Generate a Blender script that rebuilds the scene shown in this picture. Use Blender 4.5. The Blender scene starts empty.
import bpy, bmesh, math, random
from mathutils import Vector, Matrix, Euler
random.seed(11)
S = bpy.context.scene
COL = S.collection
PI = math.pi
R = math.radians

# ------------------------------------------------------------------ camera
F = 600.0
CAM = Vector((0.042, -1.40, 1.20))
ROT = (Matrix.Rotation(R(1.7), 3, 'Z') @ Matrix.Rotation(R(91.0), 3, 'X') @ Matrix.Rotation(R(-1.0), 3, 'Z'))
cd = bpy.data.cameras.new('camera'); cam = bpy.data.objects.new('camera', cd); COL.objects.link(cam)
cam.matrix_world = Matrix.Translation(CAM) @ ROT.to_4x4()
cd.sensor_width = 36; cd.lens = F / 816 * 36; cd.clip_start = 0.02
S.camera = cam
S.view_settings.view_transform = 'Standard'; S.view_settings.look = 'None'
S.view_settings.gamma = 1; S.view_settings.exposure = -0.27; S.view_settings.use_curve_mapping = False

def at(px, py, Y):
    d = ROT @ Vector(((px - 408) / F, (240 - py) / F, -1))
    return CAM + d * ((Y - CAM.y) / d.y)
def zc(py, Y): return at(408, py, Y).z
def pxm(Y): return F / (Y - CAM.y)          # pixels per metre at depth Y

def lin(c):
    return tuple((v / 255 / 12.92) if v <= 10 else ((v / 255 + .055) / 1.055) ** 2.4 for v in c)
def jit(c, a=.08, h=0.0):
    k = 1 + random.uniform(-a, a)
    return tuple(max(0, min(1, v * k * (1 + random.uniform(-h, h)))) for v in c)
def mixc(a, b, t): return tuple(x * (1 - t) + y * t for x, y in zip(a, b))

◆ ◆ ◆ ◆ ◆

- Brief
Give every line of the material that includes the string "scene".

- Result of the exercise
Generate a Blender script that rebuilds the scene shown in this picture. Use Blender 4.5. The Blender scene starts empty.
S = bpy.context.scene